## AIM:
Write each line out again exactly as written.
..............................
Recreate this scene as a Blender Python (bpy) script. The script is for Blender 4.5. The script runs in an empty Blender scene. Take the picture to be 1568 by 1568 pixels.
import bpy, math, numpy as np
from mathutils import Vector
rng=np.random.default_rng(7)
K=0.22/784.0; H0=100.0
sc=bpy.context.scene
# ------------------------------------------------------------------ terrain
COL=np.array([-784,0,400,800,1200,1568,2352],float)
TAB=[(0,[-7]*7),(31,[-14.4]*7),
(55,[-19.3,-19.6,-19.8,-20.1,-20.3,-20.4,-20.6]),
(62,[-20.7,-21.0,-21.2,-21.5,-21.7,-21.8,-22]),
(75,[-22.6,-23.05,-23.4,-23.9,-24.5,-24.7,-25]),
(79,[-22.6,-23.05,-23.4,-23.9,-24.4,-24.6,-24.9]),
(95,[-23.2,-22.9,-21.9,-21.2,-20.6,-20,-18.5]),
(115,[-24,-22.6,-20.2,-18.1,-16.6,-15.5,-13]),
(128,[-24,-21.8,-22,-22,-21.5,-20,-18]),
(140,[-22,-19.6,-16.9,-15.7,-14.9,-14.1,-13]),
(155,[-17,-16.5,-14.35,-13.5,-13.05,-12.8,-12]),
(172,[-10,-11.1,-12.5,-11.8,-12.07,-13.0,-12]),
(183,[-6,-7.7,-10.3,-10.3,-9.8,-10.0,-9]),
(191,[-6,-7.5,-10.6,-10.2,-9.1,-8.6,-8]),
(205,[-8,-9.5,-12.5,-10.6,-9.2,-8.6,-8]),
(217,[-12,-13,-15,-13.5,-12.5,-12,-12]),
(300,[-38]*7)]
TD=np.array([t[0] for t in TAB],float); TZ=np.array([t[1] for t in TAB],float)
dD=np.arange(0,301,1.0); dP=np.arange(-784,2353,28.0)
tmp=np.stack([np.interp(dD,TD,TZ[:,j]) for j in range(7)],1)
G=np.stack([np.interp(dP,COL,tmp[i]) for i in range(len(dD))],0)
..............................
## RESPONSE:
Recreate this scene as a Blender Python (bpy) script. The script is for Blender 4.5. The script runs in an empty Blender scene. Take the picture to be 1568 by 1568 pixels.
import bpy, math, numpy as np
from mathutils import Vector
rng=np.random.default_rng(7)
K=0.22/784.0; H0=100.0
sc=bpy.context.scene
# ------------------------------------------------------------------ terrain
COL=np.array([-784,0,400,800,1200,1568,2352],float)
TAB=[(0,[-7]*7),(31,[-14.4]*7),
(55,[-19.3,-19.6,-19.8,-20.1,-20.3,-20.4,-20.6]),
(62,[-20.7,-21.0,-21.2,-21.5,-21.7,-21.8,-22]),
(75,[-22.6,-23.05,-23.4,-23.9,-24.5,-24.7,-25]),
(79,[-22.6,-23.05,-23.4,-23.9,-24.4,-24.6,-24.9]),
(95,[-23.2,-22.9,-21.9,-21.2,-20.6,-20,-18.5]),
(115,[-24,-22.6,-20.2,-18.1,-16.6,-15.5,-13]),
(128,[-24,-21.8,-22,-22,-21.5,-20,-18]),
(140,[-22,-19.6,-16.9,-15.7,-14.9,-14.1,-13]),
(155,[-17,-16.5,-14.35,-13.5,-13.05,-12.8,-12]),
(172,[-10,-11.1,-12.5,-11.8,-12.07,-13.0,-12]),
(183,[-6,-7.7,-10.3,-10.3,-9.8,-10.0,-9]),
(191,[-6,-7.5,-10.6,-10.2,-9.1,-8.6,-8]),
(205,[-8,-9.5,-12.5,-10.6,-9.2,-8.6,-8]),
(217,[-12,-13,-15,-13.5,-12.5,-12,-12]),
(300,[-38]*7)]
TD=np.array([t[0] for t in TAB],float); TZ=np.array([t[1] for t in TAB],float)
dD=np.arange(0,301,1.0); dP=np.arange(-784,2353,28.0)
tmp=np.stack([np.interp(dD,TD,TZ[:,j]) for j in range(7)],1)
G=np.stack([np.interp(dP,COL,tmp[i]) for i in range(len(dD))],0)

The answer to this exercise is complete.